New minerals in fluffy type A inclusions from Allende and clues to processes in the early solar system.

Part I: Paqueite, Ca₃TiSi₂(Al,Ti,Si)₃O₁₄, and burnettite, CaVAlSiO₆

 Division of Geological and Planetary Sciences, California Institute of Technology, Pasadena, USA 91125-2500

ABSTRACT

Paqueite (Ca₃TiSi₂(Al,Ti,Si)₃O₁₄; IMA 2013-053) and burnettite (CaVAlSiO₆; IMA 2013-054), are new refractory minerals, occurring as euhedral to subhedral crystals within aluminous melilite in fluffy Type A (FTA) Ca-Al-rich inclusions (CAIs), A-WP1 and CG-12, from the Allende CV3 carbonaceous chondrite. The type paqueite from A-WP1 has an empirical formula of (Ca_2.91Na_0.11)Ti⁴⁺Si₂(Al_1.64Ti⁴⁺_0.90Si_0.24V³⁺_0.12Sc_0.07Mg_0.03)O₁₄, with a trigonal structure in space group P321 and cell parameters a =7.943 Å, c = 4.930 Å, V= 269.37 ų, and Z = 1, which leads to a calculated density of 3.39 g/cm³. Paqueite’s general formula is Ca₃TiSi₂(Al,Ti,Si)₃O₁₄ and the end-member formula is Ca₃TiSi₂(Al₂Ti)O₁₄.   Based on Sc-Zr, there are two populations of paqueite in FTAs with most paqueites from CG-12 in the low Sc-Zr group and all of the paqueites in A-WP1 in the high-Sc population.  Vanadium displays a similar pattern with all paqueites from A-WP1 in a low-V population and most paqueites from CG-12 in a high-V population.

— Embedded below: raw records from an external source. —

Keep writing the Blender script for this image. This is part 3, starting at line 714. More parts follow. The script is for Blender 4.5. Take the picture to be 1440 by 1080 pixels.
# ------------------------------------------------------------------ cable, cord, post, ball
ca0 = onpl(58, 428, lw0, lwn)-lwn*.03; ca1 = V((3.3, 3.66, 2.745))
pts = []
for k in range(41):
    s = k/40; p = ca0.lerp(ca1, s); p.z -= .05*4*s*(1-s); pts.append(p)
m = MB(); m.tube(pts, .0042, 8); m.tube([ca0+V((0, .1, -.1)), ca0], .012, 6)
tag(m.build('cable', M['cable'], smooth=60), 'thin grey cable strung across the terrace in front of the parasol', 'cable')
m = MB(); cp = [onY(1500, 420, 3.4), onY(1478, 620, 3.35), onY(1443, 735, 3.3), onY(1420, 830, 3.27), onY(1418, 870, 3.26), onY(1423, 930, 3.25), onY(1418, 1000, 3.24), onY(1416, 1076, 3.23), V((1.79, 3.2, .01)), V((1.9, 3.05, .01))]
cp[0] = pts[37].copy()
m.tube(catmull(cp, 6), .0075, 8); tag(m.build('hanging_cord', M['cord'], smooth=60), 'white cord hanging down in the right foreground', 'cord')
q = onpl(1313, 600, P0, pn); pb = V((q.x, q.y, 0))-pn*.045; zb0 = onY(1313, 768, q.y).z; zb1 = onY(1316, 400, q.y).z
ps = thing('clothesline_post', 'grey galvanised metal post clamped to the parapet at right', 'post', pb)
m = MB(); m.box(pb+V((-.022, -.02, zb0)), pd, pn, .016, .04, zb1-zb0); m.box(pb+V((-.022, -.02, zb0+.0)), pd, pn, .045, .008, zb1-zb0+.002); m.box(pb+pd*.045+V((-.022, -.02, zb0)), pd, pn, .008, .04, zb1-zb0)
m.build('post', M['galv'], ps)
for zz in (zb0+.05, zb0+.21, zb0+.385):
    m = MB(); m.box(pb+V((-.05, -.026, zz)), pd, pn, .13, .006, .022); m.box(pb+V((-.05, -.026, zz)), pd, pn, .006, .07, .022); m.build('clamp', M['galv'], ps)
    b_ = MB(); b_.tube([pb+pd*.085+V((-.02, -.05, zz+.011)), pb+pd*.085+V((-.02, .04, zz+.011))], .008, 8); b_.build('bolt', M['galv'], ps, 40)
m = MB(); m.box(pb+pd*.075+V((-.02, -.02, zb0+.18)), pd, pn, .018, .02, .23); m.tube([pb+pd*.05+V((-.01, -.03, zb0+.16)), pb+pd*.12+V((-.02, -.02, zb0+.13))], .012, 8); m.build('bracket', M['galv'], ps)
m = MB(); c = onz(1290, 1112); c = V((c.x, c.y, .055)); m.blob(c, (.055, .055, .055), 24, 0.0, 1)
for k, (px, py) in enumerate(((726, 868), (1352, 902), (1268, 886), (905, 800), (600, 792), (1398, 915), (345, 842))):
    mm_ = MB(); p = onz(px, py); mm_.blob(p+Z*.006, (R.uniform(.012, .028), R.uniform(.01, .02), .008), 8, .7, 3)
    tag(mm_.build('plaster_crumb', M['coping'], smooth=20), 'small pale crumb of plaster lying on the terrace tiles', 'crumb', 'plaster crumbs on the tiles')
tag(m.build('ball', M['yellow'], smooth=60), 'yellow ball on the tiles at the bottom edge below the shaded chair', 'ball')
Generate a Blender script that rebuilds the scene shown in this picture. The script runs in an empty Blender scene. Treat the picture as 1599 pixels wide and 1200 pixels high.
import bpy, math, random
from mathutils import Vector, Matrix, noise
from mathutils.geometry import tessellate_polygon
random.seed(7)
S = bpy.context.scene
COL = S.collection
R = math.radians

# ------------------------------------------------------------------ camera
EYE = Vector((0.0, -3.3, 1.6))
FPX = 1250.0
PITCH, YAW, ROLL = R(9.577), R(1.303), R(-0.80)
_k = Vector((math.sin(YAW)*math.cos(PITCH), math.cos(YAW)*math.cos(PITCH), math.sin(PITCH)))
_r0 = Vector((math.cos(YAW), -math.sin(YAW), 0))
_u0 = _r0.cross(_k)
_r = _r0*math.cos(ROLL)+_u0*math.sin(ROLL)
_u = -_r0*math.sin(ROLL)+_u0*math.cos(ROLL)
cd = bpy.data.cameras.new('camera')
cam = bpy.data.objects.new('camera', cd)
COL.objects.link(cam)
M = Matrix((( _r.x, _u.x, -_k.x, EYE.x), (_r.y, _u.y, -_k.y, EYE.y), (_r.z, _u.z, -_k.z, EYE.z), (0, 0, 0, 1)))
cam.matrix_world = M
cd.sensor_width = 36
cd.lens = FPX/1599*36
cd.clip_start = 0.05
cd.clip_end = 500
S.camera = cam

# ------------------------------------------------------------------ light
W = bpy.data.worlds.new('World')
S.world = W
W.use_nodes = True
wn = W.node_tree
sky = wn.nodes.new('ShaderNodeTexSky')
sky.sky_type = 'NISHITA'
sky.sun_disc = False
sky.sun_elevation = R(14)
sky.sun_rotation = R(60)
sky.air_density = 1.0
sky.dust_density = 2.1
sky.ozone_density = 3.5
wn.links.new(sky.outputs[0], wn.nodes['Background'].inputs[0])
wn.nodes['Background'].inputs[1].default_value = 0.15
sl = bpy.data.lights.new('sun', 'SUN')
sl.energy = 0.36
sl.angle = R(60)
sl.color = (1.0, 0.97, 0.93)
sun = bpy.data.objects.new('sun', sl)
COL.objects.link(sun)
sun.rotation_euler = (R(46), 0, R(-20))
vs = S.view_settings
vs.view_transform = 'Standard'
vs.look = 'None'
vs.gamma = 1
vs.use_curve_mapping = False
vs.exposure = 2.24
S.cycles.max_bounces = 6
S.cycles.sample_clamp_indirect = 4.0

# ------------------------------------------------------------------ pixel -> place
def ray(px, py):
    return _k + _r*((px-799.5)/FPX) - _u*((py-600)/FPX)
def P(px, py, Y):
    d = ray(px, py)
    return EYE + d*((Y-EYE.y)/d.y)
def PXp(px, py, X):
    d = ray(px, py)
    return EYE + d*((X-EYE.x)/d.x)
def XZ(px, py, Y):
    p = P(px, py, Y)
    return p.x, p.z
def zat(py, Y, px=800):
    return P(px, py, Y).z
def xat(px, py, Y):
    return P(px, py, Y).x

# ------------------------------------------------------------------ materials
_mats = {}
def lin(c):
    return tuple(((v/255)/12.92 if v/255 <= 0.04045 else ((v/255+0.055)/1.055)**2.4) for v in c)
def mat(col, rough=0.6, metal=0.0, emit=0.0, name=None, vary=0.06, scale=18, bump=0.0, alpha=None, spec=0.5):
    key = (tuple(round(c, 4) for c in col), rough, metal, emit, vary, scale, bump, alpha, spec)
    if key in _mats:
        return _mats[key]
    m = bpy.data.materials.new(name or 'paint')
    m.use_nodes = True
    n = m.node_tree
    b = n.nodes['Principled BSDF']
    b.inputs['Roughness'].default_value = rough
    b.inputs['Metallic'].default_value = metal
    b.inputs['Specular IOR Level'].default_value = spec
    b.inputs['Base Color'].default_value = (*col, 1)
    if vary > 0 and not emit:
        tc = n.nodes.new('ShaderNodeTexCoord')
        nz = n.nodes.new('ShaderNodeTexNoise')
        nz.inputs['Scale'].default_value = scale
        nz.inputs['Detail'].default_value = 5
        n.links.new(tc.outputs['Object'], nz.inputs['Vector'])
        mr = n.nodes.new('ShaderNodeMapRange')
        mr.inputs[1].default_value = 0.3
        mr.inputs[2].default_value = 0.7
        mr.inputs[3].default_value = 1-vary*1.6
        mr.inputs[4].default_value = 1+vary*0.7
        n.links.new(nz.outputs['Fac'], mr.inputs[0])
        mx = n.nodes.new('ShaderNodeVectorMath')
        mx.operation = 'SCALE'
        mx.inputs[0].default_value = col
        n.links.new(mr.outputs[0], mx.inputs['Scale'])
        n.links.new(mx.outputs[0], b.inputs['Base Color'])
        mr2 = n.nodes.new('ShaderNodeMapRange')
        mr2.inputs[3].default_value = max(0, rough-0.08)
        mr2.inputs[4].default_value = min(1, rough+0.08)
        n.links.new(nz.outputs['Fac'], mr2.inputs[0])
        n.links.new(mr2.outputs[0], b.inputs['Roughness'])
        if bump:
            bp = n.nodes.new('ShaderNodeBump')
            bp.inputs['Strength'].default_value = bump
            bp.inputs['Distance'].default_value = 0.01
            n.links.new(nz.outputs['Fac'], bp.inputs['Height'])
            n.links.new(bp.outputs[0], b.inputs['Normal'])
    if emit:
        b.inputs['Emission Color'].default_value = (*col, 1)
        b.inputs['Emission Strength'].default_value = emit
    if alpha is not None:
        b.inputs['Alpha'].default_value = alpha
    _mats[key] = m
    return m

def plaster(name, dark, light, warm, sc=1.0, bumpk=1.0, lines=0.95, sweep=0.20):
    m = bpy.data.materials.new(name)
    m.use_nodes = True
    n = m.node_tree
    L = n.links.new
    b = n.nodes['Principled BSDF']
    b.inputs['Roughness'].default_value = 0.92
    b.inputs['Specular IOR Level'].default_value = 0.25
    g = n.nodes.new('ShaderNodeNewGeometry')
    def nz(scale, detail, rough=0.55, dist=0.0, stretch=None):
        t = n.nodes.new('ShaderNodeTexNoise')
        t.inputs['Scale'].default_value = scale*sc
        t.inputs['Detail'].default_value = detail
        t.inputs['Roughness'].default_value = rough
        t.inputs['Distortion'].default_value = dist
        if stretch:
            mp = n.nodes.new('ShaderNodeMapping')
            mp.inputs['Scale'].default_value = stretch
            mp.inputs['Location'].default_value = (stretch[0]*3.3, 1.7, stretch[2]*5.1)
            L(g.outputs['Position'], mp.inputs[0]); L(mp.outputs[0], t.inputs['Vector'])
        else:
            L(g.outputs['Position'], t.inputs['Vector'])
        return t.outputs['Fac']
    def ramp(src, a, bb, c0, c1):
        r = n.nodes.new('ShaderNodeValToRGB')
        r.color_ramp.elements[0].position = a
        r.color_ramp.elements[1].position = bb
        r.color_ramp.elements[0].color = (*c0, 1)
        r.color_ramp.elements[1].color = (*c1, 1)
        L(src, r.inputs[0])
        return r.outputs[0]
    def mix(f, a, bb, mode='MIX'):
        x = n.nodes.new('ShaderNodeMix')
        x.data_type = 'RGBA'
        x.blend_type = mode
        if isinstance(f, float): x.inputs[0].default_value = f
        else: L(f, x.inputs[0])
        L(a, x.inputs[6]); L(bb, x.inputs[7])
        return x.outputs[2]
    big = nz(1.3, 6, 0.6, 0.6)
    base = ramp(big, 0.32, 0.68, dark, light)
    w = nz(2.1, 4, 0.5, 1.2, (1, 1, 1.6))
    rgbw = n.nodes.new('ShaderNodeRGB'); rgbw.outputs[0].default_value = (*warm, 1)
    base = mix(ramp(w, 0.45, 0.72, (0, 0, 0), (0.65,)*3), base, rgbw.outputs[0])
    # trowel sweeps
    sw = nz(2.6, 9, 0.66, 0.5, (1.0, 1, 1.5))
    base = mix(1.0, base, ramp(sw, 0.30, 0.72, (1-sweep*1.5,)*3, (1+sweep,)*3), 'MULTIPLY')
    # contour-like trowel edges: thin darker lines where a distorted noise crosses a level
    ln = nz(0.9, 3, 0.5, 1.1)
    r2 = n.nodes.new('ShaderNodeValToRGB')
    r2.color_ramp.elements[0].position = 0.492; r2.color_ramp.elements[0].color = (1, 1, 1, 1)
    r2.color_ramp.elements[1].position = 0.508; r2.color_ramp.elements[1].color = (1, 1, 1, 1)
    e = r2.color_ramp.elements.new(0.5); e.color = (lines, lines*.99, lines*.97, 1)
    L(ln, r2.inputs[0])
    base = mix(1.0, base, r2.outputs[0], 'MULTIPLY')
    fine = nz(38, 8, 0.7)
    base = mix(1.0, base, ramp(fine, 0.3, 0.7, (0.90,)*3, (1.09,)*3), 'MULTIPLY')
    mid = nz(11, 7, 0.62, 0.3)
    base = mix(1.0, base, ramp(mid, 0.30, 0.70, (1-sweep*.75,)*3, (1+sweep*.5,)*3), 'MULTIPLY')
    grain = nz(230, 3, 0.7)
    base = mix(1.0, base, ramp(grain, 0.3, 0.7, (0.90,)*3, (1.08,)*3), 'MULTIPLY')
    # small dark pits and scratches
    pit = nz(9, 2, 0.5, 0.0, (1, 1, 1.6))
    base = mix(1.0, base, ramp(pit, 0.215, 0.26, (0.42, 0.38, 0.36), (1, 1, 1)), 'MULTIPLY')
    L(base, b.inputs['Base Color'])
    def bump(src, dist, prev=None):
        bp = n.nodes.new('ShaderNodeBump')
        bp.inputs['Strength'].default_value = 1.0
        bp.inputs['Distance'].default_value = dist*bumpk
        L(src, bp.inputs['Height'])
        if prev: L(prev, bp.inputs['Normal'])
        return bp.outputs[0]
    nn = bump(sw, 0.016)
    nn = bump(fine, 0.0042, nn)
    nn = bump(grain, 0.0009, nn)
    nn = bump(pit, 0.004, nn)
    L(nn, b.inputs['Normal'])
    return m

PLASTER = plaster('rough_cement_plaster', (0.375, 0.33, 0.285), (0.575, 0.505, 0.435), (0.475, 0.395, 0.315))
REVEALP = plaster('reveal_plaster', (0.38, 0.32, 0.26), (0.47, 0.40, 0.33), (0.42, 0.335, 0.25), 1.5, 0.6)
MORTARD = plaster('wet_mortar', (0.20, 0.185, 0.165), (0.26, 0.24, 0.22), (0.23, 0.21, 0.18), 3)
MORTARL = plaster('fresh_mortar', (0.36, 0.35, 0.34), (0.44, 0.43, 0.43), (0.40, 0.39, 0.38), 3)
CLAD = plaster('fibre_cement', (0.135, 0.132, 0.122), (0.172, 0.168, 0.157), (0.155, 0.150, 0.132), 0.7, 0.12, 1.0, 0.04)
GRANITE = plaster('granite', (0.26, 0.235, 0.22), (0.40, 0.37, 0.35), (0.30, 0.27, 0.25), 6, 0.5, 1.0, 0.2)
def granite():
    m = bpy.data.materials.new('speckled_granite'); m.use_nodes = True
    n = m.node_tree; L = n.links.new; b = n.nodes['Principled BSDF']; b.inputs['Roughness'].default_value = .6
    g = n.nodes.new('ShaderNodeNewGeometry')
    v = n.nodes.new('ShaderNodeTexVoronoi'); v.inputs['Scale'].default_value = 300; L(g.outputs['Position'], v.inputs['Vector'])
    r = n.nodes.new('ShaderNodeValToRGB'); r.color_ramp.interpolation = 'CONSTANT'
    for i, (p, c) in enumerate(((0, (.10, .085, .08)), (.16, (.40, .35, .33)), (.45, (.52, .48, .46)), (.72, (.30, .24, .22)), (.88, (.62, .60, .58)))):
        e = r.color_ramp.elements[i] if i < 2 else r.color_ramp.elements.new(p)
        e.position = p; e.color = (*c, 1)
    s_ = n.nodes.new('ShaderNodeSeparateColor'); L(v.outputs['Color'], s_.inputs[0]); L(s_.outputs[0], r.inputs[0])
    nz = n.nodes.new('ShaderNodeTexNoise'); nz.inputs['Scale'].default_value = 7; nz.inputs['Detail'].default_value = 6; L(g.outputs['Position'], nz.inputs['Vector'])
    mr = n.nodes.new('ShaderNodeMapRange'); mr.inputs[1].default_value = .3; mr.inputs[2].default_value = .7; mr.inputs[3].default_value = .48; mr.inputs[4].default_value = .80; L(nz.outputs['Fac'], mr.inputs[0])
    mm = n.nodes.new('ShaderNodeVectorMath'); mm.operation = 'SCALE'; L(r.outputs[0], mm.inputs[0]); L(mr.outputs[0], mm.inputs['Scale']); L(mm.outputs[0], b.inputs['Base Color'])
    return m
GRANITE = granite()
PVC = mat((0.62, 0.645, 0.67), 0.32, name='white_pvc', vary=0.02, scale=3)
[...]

Type burnettite from CG-12 has an empirical formula of Ca_1.01(V³⁺_0.56Al_0.25Mg_0.18)(Si_1.19Al_0.81)O₆. It assumes a diopside-type C2/c structure with a = 9.80 Å, b = 8.85 Å, c = 5.36 Å, β = 105.6°, V= 447.7 ų, and Z = 4, leading to a calculated density of 3.44 g/cm³. Burnettite’s general formula is Ca(V,Al,Mg)AlSiO₆ and the end-member formula is CaVAlSiO₆.  Compositions of clinopyroxenes included in FTA melilite generally form arrays of roughly constant V/Sc but they can have highly variable Ti.  Spinel and perovskite have highly restricted V concentrations (0.14 – 0.73 wt.%) but V concentrations in hibonite are variable.  A common theme among V-bearing phases in A-WP1 and CG-12 is that V concentrations are restricted to one or two concentrations, suggesting that the phase included in FTA melilite were drawn from a highly restricted set of environments.

Burnettite is a refractory mineral, likely condensates or crystallized from a melt, and among the first solid materials formed in the solar nebula. Burnettite is a V-rich clinopyroxene that can be Sc-, Ti-rich (coexisting melilite is Sc-, V-poor, < 0.03 wt% of the oxides), joining other Sc-rich refractory minerals from carbonaceous chondrites. The high Sc in some burnettites is consistent with derivation from an ultrarefractory parent and the high Ti³⁺/Tⁱ⁴⁺ (0.8–1.3), which is similar to values for davisite and grossmanite from the same inclusion (0.6–0.9), suggests reducing conditions. Paqueite coexisting with clinopyroxene has lower Ti³⁺/Ti⁴⁺ (0.0–0.1 in bulk) but both phases imply reducing conditions. The subequal amounts of V, Sc, and Ti in some burnettites, davisites, and grossmanites suggests that there is a complete solid solution for these end-member clinopyroxenes. Some paqueite, a Ti-rich silicate, likely condensed in the nebula but other grains may have formed through exsolution or been involved in partial melting.